§ What the task asks: Can you output the material exactly as written, minus any pictures it holds?

▬▬▬▬▬▬▬▬▬▬

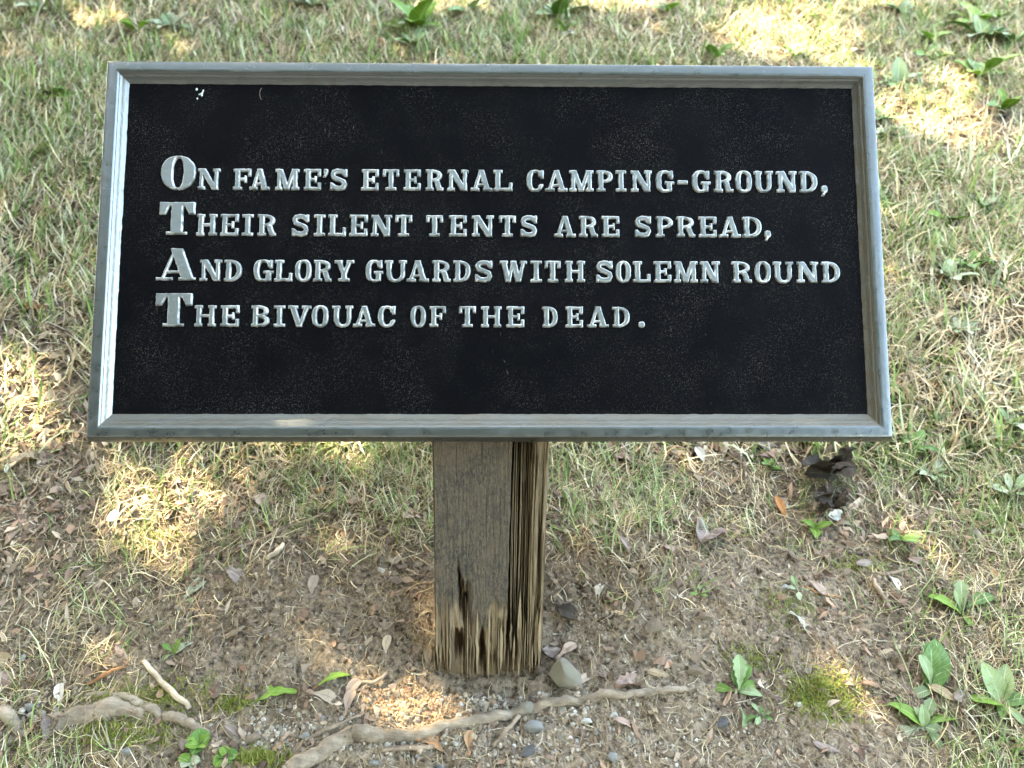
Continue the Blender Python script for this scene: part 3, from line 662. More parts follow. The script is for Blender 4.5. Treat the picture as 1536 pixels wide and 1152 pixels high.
# sides and back of the post as one shell joined behind the front face
zs = np.linspace(base_z, 1, 60)
def side_face(xf, flip, name, rot=0):
    nyy, nzz = 40, 120
    a = np.linspace(0, 1, nyy); b = np.linspace(0, 1, nzz); A, B = np.meshgrid(a, b, indexing='ij')
    yy = PY0+.002+A*PD; top = .372+(yy-PY0)*1.94; zz = base_z+B*(top-base_z)
    xx = PX0+xf*PW-.0185*(.36-zz)+(.0015*fbm(A*12, zz*9, 3, 44))*(1 if xf else -1)-(.004*(1-sst(0, .3, zz)) if xf else 0)-(.009*(1-A)**6 if xf else 0)*(1-sst(.3, .36, zz))*.5
    F = gridF(nyy, nzz); F = F[:, ::-1] if flip else F
    return np.stack([xx, yy, zz], -1).reshape(-1, 3), F, np.zeros((nyy*nzz, 3))
parts = [side_face(0, True, 'l'), side_face(1, False, 'r')]
zb = np.linspace(0, 1, 40); A, B = np.meshgrid(np.linspace(0, 1, 12), zb, indexing='ij'); topb = .372+PD*1.94; zz = base_z+B*(topb-base_z)
parts.append((np.stack([PX0+A*PW-.0185*(.36-zz), 0*A+PY0+.002+PD, zz], -1).reshape(-1, 3), gridF(12, 40)[:, ::-1], np.zeros((480, 3))))
V, F, C = merge(parts)
link('post_side', mk_mesh('post_side', V-o3, F, POST, True, attrs={'rawwood': np.full(len(V), .35), 'deep': np.zeros(len(V))}), post)
# long thin laminae standing in the cleft and splinters at the foot
def splinter(x, y, z0, z1, wd, th, tipdn=True, bend=0.):
    n = 9; V = []
    for i in range(n):
        t = i/(n-1); z = z0+(z1-z0)*t; ww = wd*min(1, t*3.5+.08, (1-t)*3+.04)
        xx = x+bend*math.sin(t*3)*.5+random.gauss(0, wd*.10)-.0185*(.36-z)
        for sx, sy in ((-.5, 0), (.5, 0), (.5, 1), (-.5, 1)): V.append((xx+sx*ww, y+sy*th, z+(random.uniform(-1, 1)*.002 if i == 0 else 0)))
    V = np.array(V)-o3; F = gridF(n, 4, True)[:, ::-1]; F = np.concatenate([F, [[0, 1, 2, 3], [n*4-1, n*4-2, n*4-3, n*4-4]]])
    return mk_mesh('splinter', V, F, SPL, False)
def hook(me): return link('splinter', me, post)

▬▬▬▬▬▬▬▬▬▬

§ Final result:
Continue the Blender Python script for this scene: part 3, from line 662. More parts follow. The script is for Blender 4.5. Treat the picture as 1536 pixels wide and 1152 pixels high.
# sides and back of the post as one shell joined behind the front face
zs = np.linspace(base_z, 1, 60)
def side_face(xf, flip, name, rot=0):
    nyy, nzz = 40, 120
    a = np.linspace(0, 1, nyy); b = np.linspace(0, 1, nzz); A, B = np.meshgrid(a, b, indexing='ij')
    yy = PY0+.002+A*PD; top = .372+(yy-PY0)*1.94; zz = base_z+B*(top-base_z)
    xx = PX0+xf*PW-.0185*(.36-zz)+(.0015*fbm(A*12, zz*9, 3, 44))*(1 if xf else -1)-(.004*(1-sst(0, .3, zz)) if xf else 0)-(.009*(1-A)**6 if xf else 0)*(1-sst(.3, .36, zz))*.5
    F = gridF(nyy, nzz); F = F[:, ::-1] if flip else F
    return np.stack([xx, yy, zz], -1).reshape(-1, 3), F, np.zeros((nyy*nzz, 3))
parts = [side_face(0, True, 'l'), side_face(1, False, 'r')]
zb = np.linspace(0, 1, 40); A, B = np.meshgrid(np.linspace(0, 1, 12), zb, indexing='ij'); topb = .372+PD*1.94; zz = base_z+B*(topb-base_z)
parts.append((np.stack([PX0+A*PW-.0185*(.36-zz), 0*A+PY0+.002+PD, zz], -1).reshape(-1, 3), gridF(12, 40)[:, ::-1], np.zeros((480, 3))))
V, F, C = merge(parts)
link('post_side', mk_mesh('post_side', V-o3, F, POST, True, attrs={'rawwood': np.full(len(V), .35), 'deep': np.zeros(len(V))}), post)
# long thin laminae standing in the cleft and splinters at the foot
def splinter(x, y, z0, z1, wd, th, tipdn=True, bend=0.):
    n = 9; V = []
    for i in range(n):
        t = i/(n-1); z = z0+(z1-z0)*t; ww = wd*min(1, t*3.5+.08, (1-t)*3+.04)
        xx = x+bend*math.sin(t*3)*.5+random.gauss(0, wd*.10)-.0185*(.36-z)
        for sx, sy in ((-.5, 0), (.5, 0), (.5, 1), (-.5, 1)): V.append((xx+sx*ww, y+sy*th, z+(random.uniform(-1, 1)*.002 if i == 0 else 0)))
    V = np.array(V)-o3; F = gridF(n, 4, True)[:, ::-1]; F = np.concatenate([F, [[0, 1, 2, 3], [n*4-1, n*4-2, n*4-3, n*4-4]]])
    return mk_mesh('splinter', V, F, SPL, False)
def hook(me): return link('splinter', me, post)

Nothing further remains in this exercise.